Written request:
Select all lines holding the word "script" from the entries that follow.

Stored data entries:
▼

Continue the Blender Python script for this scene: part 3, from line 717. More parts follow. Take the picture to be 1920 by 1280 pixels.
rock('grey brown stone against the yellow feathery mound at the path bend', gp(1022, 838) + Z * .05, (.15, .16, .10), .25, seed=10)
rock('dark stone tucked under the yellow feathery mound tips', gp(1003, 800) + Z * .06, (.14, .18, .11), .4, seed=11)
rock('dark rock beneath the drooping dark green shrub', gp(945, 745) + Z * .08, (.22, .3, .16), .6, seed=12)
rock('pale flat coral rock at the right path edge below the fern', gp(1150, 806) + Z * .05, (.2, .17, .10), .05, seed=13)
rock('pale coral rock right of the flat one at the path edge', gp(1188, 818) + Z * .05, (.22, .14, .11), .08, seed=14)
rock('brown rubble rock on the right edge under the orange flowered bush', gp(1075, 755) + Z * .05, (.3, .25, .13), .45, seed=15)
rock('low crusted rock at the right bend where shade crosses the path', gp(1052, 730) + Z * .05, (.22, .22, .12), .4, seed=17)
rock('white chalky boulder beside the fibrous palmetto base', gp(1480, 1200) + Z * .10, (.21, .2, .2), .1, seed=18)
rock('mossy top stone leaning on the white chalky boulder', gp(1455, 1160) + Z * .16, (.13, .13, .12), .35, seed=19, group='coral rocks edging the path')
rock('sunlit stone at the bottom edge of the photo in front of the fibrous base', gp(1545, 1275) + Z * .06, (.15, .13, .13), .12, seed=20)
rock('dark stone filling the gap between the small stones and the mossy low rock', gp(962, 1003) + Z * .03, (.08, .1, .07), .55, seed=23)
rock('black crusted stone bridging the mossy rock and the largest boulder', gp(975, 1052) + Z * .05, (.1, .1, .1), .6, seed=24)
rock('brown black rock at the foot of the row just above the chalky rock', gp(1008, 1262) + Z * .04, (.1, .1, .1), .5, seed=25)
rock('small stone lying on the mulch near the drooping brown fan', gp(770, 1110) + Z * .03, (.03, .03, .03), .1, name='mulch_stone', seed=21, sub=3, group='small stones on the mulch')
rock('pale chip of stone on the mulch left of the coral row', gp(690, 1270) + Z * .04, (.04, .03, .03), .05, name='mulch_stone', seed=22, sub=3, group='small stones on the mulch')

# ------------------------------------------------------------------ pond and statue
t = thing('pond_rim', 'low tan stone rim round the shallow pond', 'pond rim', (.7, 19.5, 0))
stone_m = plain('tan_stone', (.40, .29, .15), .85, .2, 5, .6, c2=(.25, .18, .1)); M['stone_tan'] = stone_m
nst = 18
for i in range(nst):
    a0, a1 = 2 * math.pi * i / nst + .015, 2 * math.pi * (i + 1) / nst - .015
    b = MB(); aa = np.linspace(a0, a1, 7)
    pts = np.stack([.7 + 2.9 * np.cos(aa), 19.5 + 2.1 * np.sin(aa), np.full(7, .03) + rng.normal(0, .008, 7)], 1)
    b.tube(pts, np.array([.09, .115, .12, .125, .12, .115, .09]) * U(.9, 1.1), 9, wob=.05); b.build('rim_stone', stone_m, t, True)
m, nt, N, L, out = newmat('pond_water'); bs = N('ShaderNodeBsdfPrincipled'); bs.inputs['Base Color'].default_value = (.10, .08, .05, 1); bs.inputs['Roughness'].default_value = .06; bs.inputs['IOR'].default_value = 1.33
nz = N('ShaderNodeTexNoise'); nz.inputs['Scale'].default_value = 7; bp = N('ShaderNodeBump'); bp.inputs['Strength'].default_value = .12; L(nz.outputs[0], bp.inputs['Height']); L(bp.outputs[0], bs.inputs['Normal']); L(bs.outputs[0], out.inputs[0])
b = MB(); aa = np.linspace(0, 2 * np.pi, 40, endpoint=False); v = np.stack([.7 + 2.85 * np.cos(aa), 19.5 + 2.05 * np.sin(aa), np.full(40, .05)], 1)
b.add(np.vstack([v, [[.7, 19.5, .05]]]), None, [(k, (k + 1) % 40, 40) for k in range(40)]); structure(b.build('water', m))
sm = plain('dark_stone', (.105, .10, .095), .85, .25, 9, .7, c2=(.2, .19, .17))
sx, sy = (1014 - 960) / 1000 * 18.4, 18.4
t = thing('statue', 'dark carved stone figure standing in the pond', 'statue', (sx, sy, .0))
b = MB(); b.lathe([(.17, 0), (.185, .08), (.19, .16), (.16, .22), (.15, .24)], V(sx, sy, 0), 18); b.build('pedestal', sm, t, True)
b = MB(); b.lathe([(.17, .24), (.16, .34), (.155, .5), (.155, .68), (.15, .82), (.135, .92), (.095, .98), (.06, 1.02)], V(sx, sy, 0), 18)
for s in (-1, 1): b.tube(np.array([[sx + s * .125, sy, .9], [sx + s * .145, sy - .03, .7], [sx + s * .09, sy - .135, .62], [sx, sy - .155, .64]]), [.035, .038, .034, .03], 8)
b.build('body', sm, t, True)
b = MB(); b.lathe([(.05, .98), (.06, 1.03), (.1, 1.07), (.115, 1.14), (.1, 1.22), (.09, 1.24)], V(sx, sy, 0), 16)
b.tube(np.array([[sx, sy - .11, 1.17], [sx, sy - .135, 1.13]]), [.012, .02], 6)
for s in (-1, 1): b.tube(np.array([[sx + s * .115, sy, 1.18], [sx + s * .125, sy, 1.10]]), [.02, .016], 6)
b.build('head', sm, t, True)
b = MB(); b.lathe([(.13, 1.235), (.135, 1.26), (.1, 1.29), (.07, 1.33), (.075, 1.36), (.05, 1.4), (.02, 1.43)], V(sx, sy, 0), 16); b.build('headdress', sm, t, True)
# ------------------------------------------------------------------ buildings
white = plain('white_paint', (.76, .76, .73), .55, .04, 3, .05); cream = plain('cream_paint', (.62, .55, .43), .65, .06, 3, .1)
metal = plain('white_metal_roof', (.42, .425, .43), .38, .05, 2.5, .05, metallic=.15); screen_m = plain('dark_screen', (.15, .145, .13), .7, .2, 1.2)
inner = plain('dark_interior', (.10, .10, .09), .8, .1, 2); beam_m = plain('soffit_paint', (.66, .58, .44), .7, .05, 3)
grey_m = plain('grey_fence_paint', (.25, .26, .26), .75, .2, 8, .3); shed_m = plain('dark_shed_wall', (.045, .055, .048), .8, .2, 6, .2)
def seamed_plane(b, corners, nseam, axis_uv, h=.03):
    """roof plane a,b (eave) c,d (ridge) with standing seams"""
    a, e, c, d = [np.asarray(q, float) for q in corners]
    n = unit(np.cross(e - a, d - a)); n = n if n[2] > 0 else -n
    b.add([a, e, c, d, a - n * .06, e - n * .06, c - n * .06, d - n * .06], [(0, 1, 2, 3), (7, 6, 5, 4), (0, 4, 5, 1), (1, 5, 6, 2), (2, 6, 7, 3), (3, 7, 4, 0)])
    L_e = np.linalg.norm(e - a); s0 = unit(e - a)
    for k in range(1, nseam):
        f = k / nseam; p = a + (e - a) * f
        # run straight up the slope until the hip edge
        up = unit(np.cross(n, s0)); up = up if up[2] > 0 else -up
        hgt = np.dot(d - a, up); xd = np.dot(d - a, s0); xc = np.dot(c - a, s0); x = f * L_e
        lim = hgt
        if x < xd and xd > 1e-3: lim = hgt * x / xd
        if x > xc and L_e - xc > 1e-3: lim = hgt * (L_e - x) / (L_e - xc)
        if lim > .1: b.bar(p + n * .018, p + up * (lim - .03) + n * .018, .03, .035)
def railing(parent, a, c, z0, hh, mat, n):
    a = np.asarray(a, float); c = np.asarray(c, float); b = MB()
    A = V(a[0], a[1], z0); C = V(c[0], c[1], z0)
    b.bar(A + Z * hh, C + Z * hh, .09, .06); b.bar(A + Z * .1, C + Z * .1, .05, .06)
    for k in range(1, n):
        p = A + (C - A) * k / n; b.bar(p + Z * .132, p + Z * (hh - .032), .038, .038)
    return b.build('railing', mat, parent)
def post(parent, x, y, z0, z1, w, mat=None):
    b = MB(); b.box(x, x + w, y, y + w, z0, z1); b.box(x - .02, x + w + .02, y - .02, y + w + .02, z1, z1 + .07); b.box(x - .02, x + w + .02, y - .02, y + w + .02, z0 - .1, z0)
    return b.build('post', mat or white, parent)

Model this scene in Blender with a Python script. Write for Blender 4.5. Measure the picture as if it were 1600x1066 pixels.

▲

Expected answer:
Continue the Blender Python script for this scene: part 3, from line 717. More parts follow. Take the picture to be 1920 by 1280 pixels.
Model this scene in Blender with a Python script. Write for Blender 4.5. Measure the picture as if it were 1600x1066 pixels.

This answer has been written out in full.